[EXERCISE PROMPT]: Provide the data again in its entirety, exactly as given.

************

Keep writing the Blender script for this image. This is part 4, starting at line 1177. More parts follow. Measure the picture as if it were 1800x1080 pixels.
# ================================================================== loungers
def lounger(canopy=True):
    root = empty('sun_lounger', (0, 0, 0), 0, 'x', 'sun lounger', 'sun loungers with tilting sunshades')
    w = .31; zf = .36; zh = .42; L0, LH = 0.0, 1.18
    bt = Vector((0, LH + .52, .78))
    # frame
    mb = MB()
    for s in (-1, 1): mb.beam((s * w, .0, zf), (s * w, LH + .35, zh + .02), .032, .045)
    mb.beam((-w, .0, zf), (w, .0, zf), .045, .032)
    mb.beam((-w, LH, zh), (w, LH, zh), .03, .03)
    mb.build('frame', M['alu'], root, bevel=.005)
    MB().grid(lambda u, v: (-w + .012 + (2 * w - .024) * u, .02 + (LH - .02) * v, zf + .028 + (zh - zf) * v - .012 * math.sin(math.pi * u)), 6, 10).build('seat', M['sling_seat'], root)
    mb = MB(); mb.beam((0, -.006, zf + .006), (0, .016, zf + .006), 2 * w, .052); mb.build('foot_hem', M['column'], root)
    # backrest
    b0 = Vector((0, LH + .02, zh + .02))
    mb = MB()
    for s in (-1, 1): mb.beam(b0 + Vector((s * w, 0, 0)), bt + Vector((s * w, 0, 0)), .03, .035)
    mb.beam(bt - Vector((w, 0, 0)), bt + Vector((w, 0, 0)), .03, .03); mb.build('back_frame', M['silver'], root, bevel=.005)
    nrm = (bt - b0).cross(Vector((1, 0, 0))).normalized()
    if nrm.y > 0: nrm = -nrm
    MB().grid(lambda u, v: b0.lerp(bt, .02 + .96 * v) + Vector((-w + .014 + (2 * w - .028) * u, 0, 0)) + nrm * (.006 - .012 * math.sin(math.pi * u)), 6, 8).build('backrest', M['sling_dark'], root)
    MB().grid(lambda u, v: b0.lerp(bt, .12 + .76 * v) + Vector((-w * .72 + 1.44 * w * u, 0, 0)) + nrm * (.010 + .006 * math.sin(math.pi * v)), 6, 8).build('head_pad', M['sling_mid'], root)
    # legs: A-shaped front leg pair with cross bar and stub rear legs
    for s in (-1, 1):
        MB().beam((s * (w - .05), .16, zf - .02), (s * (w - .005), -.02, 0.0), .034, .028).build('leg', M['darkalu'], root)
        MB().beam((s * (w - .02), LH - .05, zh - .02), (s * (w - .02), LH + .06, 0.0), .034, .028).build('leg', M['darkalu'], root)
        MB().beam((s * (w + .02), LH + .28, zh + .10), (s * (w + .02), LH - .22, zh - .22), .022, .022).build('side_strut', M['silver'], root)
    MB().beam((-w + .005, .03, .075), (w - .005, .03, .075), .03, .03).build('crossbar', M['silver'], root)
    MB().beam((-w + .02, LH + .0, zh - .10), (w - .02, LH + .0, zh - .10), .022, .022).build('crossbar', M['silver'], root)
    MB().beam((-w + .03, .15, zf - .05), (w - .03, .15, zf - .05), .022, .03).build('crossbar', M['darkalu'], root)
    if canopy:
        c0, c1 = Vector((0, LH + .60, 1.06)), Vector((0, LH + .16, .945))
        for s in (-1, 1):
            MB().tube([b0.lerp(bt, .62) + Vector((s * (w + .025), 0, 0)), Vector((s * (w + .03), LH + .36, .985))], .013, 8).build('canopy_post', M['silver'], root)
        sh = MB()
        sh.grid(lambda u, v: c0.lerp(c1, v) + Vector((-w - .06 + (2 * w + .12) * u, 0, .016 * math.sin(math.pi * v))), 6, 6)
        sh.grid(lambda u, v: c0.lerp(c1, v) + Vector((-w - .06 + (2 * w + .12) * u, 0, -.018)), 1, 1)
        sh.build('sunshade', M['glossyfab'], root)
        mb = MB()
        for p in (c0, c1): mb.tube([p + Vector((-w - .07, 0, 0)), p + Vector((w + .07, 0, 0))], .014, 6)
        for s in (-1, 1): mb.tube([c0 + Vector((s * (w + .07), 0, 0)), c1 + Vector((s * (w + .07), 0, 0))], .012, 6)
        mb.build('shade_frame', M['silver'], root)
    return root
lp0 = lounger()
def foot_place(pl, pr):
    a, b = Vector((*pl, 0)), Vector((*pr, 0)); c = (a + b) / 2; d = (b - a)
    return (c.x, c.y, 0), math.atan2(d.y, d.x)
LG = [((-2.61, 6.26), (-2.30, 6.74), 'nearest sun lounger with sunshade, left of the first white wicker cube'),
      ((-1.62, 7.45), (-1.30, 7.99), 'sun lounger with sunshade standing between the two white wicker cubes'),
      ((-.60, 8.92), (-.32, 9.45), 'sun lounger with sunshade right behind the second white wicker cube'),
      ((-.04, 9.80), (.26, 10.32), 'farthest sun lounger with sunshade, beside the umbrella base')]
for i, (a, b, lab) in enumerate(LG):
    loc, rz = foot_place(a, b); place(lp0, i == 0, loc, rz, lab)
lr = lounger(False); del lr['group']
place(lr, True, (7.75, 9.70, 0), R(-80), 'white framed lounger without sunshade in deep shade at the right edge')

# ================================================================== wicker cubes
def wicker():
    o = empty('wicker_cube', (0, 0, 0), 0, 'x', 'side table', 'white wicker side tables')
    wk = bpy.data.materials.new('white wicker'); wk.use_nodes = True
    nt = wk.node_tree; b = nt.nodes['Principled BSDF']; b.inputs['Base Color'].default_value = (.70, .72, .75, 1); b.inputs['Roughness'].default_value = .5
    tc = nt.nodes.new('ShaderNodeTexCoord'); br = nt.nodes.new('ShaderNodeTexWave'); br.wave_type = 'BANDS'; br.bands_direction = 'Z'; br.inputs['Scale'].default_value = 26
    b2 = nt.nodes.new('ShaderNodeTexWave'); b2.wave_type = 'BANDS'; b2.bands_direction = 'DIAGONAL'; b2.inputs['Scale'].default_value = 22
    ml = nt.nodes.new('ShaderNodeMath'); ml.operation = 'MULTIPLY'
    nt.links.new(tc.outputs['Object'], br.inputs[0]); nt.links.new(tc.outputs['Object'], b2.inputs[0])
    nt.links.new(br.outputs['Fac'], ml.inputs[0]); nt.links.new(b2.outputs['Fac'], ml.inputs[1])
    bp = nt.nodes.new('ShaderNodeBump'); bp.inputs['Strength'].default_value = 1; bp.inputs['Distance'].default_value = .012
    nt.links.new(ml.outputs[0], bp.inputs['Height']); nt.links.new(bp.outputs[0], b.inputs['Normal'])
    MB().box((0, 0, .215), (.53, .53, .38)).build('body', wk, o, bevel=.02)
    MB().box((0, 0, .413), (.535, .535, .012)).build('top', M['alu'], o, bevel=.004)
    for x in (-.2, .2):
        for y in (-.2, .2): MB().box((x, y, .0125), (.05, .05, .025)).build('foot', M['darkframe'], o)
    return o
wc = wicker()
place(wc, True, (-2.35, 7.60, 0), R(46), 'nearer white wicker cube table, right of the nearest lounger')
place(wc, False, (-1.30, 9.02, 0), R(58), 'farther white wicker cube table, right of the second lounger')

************

[WRITTEN ANSWER]:
Keep writing the Blender script for this image. This is part 4, starting at line 1177. More parts follow. Measure the picture as if it were 1800x1080 pixels.
# ================================================================== loungers
def lounger(canopy=True):
    root = empty('sun_lounger', (0, 0, 0), 0, 'x', 'sun lounger', 'sun loungers with tilting sunshades')
    w = .31; zf = .36; zh = .42; L0, LH = 0.0, 1.18
    bt = Vector((0, LH + .52, .78))
    # frame
    mb = MB()
    for s in (-1, 1): mb.beam((s * w, .0, zf), (s * w, LH + .35, zh + .02), .032, .045)
    mb.beam((-w, .0, zf), (w, .0, zf), .045, .032)
    mb.beam((-w, LH, zh), (w, LH, zh), .03, .03)
    mb.build('frame', M['alu'], root, bevel=.005)
    MB().grid(lambda u, v: (-w + .012 + (2 * w - .024) * u, .02 + (LH - .02) * v, zf + .028 + (zh - zf) * v - .012 * math.sin(math.pi * u)), 6, 10).build('seat', M['sling_seat'], root)
    mb = MB(); mb.beam((0, -.006, zf + .006), (0, .016, zf + .006), 2 * w, .052); mb.build('foot_hem', M['column'], root)
    # backrest
    b0 = Vector((0, LH + .02, zh + .02))
    mb = MB()
    for s in (-1, 1): mb.beam(b0 + Vector((s * w, 0, 0)), bt + Vector((s * w, 0, 0)), .03, .035)
    mb.beam(bt - Vector((w, 0, 0)), bt + Vector((w, 0, 0)), .03, .03); mb.build('back_frame', M['silver'], root, bevel=.005)
    nrm = (bt - b0).cross(Vector((1, 0, 0))).normalized()
    if nrm.y > 0: nrm = -nrm
    MB().grid(lambda u, v: b0.lerp(bt, .02 + .96 * v) + Vector((-w + .014 + (2 * w - .028) * u, 0, 0)) + nrm * (.006 - .012 * math.sin(math.pi * u)), 6, 8).build('backrest', M['sling_dark'], root)
    MB().grid(lambda u, v: b0.lerp(bt, .12 + .76 * v) + Vector((-w * .72 + 1.44 * w * u, 0, 0)) + nrm * (.010 + .006 * math.sin(math.pi * v)), 6, 8).build('head_pad', M['sling_mid'], root)
    # legs: A-shaped front leg pair with cross bar and stub rear legs
    for s in (-1, 1):
        MB().beam((s * (w - .05), .16, zf - .02), (s * (w - .005), -.02, 0.0), .034, .028).build('leg', M['darkalu'], root)
        MB().beam((s * (w - .02), LH - .05, zh - .02), (s * (w - .02), LH + .06, 0.0), .034, .028).build('leg', M['darkalu'], root)
        MB().beam((s * (w + .02), LH + .28, zh + .10), (s * (w + .02), LH - .22, zh - .22), .022, .022).build('side_strut', M['silver'], root)
    MB().beam((-w + .005, .03, .075), (w - .005, .03, .075), .03, .03).build('crossbar', M['silver'], root)
    MB().beam((-w + .02, LH + .0, zh - .10), (w - .02, LH + .0, zh - .10), .022, .022).build('crossbar', M['silver'], root)
    MB().beam((-w + .03, .15, zf - .05), (w - .03, .15, zf - .05), .022, .03).build('crossbar', M['darkalu'], root)
    if canopy:
        c0, c1 = Vector((0, LH + .60, 1.06)), Vector((0, LH + .16, .945))
        for s in (-1, 1):
            MB().tube([b0.lerp(bt, .62) + Vector((s * (w + .025), 0, 0)), Vector((s * (w + .03), LH + .36, .985))], .013, 8).build('canopy_post', M['silver'], root)
        sh = MB()
        sh.grid(lambda u, v: c0.lerp(c1, v) + Vector((-w - .06 + (2 * w + .12) * u, 0, .016 * math.sin(math.pi * v))), 6, 6)
        sh.grid(lambda u, v: c0.lerp(c1, v) + Vector((-w - .06 + (2 * w + .12) * u, 0, -.018)), 1, 1)
        sh.build('sunshade', M['glossyfab'], root)
        mb = MB()
        for p in (c0, c1): mb.tube([p + Vector((-w - .07, 0, 0)), p + Vector((w + .07, 0, 0))], .014, 6)
        for s in (-1, 1): mb.tube([c0 + Vector((s * (w + .07), 0, 0)), c1 + Vector((s * (w + .07), 0, 0))], .012, 6)
        mb.build('shade_frame', M['silver'], root)
    return root
lp0 = lounger()
def foot_place(pl, pr):
    a, b = Vector((*pl, 0)), Vector((*pr, 0)); c = (a + b) / 2; d = (b - a)
    return (c.x, c.y, 0), math.atan2(d.y, d.x)
LG = [((-2.61, 6.26), (-2.30, 6.74), 'nearest sun lounger with sunshade, left of the first white wicker cube'),
      ((-1.62, 7.45), (-1.30, 7.99), 'sun lounger with sunshade standing between the two white wicker cubes'),
      ((-.60, 8.92), (-.32, 9.45), 'sun lounger with sunshade right behind the second white wicker cube'),
      ((-.04, 9.80), (.26, 10.32), 'farthest sun lounger with sunshade, beside the umbrella base')]
for i, (a, b, lab) in enumerate(LG):
    loc, rz = foot_place(a, b); place(lp0, i == 0, loc, rz, lab)
lr = lounger(False); del lr['group']
place(lr, True, (7.75, 9.70, 0), R(-80), 'white framed lounger without sunshade in deep shade at the right edge')

# ================================================================== wicker cubes
def wicker():
    o = empty('wicker_cube', (0, 0, 0), 0, 'x', 'side table', 'white wicker side tables')
    wk = bpy.data.materials.new('white wicker'); wk.use_nodes = True
    nt = wk.node_tree; b = nt.nodes['Principled BSDF']; b.inputs['Base Color'].default_value = (.70, .72, .75, 1); b.inputs['Roughness'].default_value = .5
    tc = nt.nodes.new('ShaderNodeTexCoord'); br = nt.nodes.new('ShaderNodeTexWave'); br.wave_type = 'BANDS'; br.bands_direction = 'Z'; br.inputs['Scale'].default_value = 26
    b2 = nt.nodes.new('ShaderNodeTexWave'); b2.wave_type = 'BANDS'; b2.bands_direction = 'DIAGONAL'; b2.inputs['Scale'].default_value = 22
    ml = nt.nodes.new('ShaderNodeMath'); ml.operation = 'MULTIPLY'
    nt.links.new(tc.outputs['Object'], br.inputs[0]); nt.links.new(tc.outputs['Object'], b2.inputs[0])
    nt.links.new(br.outputs['Fac'], ml.inputs[0]); nt.links.new(b2.outputs['Fac'], ml.inputs[1])
    bp = nt.nodes.new('ShaderNodeBump'); bp.inputs['Strength'].default_value = 1; bp.inputs['Distance'].default_value = .012
    nt.links.new(ml.outputs[0], bp.inputs['Height']); nt.links.new(bp.outputs[0], b.inputs['Normal'])
    MB().box((0, 0, .215), (.53, .53, .38)).build('body', wk, o, bevel=.02)
    MB().box((0, 0, .413), (.535, .535, .012)).build('top', M['alu'], o, bevel=.004)
    for x in (-.2, .2):
        for y in (-.2, .2): MB().box((x, y, .0125), (.05, .05, .025)).build('foot', M['darkframe'], o)
    return o
wc = wicker()
place(wc, True, (-2.35, 7.60, 0), R(46), 'nearer white wicker cube table, right of the nearest lounger')
place(wc, False, (-1.30, 9.02, 0), R(58), 'farther white wicker cube table, right of the second lounger')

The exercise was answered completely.